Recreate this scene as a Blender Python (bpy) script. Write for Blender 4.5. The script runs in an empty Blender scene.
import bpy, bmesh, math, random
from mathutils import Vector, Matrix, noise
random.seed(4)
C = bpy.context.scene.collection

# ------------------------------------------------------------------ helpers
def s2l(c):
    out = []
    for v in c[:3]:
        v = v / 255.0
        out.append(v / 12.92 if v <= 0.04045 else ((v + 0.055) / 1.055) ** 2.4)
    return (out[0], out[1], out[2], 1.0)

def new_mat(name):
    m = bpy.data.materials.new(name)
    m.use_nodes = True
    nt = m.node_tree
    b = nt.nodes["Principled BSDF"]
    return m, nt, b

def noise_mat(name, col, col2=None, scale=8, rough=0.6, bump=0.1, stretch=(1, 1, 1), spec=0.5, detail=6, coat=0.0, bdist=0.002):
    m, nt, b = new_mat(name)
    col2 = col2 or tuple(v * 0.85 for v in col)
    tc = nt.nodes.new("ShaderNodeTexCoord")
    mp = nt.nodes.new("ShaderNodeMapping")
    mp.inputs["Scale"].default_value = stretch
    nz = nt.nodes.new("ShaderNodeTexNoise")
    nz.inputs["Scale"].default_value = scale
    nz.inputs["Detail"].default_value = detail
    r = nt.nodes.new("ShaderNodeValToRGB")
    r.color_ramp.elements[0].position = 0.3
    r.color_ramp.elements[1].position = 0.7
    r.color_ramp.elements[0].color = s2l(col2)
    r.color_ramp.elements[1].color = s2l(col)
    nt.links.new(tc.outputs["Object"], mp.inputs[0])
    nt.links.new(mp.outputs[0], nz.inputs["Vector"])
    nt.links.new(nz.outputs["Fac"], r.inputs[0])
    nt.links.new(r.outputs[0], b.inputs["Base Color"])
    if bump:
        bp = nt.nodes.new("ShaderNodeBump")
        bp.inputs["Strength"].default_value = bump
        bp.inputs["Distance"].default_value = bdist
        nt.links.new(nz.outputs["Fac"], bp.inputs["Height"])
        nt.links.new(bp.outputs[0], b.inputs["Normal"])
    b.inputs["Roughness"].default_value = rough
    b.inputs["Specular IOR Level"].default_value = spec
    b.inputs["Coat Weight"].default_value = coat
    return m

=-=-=

▶ [What this task involves] Without changing anything, quote the lines from the top of the data to the line that contains "C = bpy.context.scene.collection", including that line.

▶ [Answer to this exercise]
Recreate this scene as a Blender Python (bpy) script. Write for Blender 4.5. The script runs in an empty Blender scene.
import bpy, bmesh, math, random
from mathutils import Vector, Matrix, noise
random.seed(4)
C = bpy.context.scene.collection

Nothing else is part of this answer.